Material provided:

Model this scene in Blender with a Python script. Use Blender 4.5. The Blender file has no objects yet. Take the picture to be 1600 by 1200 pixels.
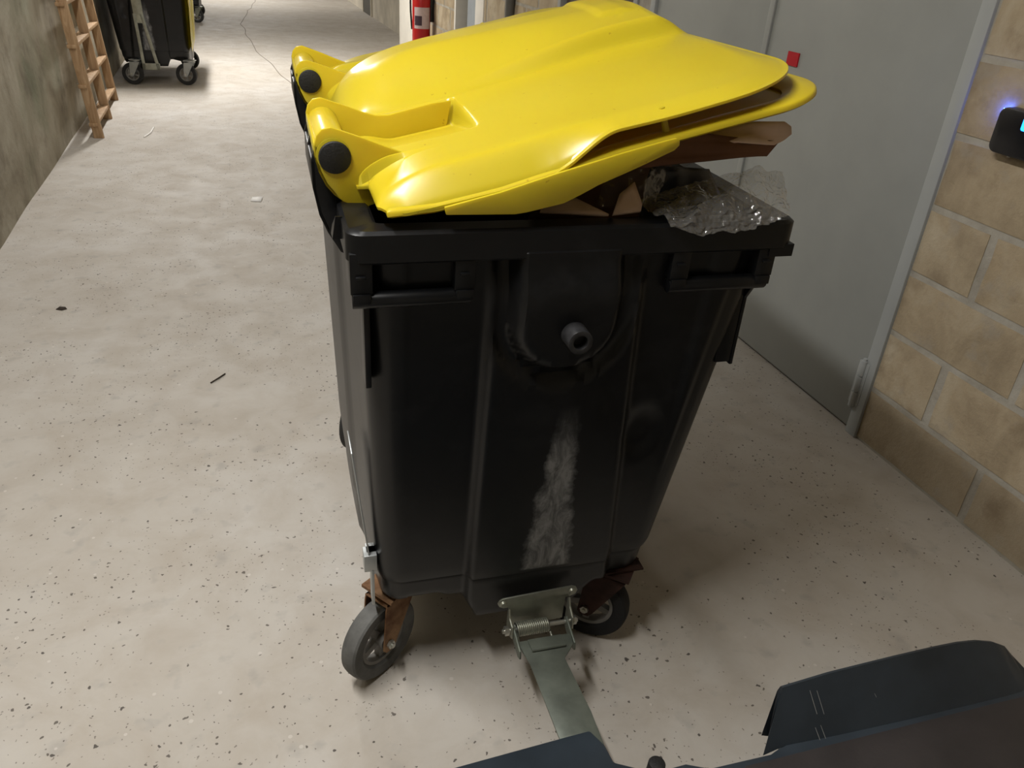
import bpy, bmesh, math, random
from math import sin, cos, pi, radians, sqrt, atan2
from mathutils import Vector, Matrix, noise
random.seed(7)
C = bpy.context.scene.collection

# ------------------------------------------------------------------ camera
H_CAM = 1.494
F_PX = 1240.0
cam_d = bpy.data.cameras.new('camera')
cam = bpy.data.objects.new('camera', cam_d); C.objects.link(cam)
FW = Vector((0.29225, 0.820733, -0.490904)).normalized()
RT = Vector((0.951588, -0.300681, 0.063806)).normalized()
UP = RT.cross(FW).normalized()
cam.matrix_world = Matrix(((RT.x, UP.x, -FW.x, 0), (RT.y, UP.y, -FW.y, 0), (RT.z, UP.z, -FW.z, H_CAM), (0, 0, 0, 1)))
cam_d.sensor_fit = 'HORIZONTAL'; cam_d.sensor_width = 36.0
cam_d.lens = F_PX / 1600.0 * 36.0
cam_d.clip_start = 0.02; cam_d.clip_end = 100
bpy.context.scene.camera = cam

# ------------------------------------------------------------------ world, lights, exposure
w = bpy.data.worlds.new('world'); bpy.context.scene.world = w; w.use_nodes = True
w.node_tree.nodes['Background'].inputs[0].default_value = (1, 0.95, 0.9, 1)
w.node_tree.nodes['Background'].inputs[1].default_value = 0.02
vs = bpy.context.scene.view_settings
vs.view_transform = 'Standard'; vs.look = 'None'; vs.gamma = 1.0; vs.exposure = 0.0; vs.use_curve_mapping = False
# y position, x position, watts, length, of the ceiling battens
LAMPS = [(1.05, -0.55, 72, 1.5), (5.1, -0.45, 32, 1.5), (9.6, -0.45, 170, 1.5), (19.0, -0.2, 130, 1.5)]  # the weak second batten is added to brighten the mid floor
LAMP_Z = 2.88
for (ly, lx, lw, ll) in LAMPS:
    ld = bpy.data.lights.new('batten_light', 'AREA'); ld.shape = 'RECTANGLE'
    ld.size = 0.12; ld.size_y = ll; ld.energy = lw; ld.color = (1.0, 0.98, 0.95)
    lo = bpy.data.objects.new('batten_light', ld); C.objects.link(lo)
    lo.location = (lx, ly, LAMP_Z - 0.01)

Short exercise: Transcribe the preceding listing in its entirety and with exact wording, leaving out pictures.

Output of the exercise:
Model this scene in Blender with a Python script. Use Blender 4.5. The Blender file has no objects yet. Take the picture to be 1600 by 1200 pixels.
import bpy, bmesh, math, random
from math import sin, cos, pi, radians, sqrt, atan2
from mathutils import Vector, Matrix, noise
random.seed(7)
C = bpy.context.scene.collection

# ------------------------------------------------------------------ camera
H_CAM = 1.494
F_PX = 1240.0
cam_d = bpy.data.cameras.new('camera')
cam = bpy.data.objects.new('camera', cam_d); C.objects.link(cam)
FW = Vector((0.29225, 0.820733, -0.490904)).normalized()
RT = Vector((0.951588, -0.300681, 0.063806)).normalized()
UP = RT.cross(FW).normalized()
cam.matrix_world = Matrix(((RT.x, UP.x, -FW.x, 0), (RT.y, UP.y, -FW.y, 0), (RT.z, UP.z, -FW.z, H_CAM), (0, 0, 0, 1)))
cam_d.sensor_fit = 'HORIZONTAL'; cam_d.sensor_width = 36.0
cam_d.lens = F_PX / 1600.0 * 36.0
cam_d.clip_start = 0.02; cam_d.clip_end = 100
bpy.context.scene.camera = cam

# ------------------------------------------------------------------ world, lights, exposure
w = bpy.data.worlds.new('world'); bpy.context.scene.world = w; w.use_nodes = True
w.node_tree.nodes['Background'].inputs[0].default_value = (1, 0.95, 0.9, 1)
w.node_tree.nodes['Background'].inputs[1].default_value = 0.02
vs = bpy.context.scene.view_settings
vs.view_transform = 'Standard'; vs.look = 'None'; vs.gamma = 1.0; vs.exposure = 0.0; vs.use_curve_mapping = False
# y position, x position, watts, length, of the ceiling battens
LAMPS = [(1.05, -0.55, 72, 1.5), (5.1, -0.45, 32, 1.5), (9.6, -0.45, 170, 1.5), (19.0, -0.2, 130, 1.5)]  # the weak second batten is added to brighten the mid floor
LAMP_Z = 2.88
for (ly, lx, lw, ll) in LAMPS:
    ld = bpy.data.lights.new('batten_light', 'AREA'); ld.shape = 'RECTANGLE'
    ld.size = 0.12; ld.size_y = ll; ld.energy = lw; ld.color = (1.0, 0.98, 0.95)
    lo = bpy.data.objects.new('batten_light', ld); C.objects.link(lo)
    lo.location = (lx, ly, LAMP_Z - 0.01)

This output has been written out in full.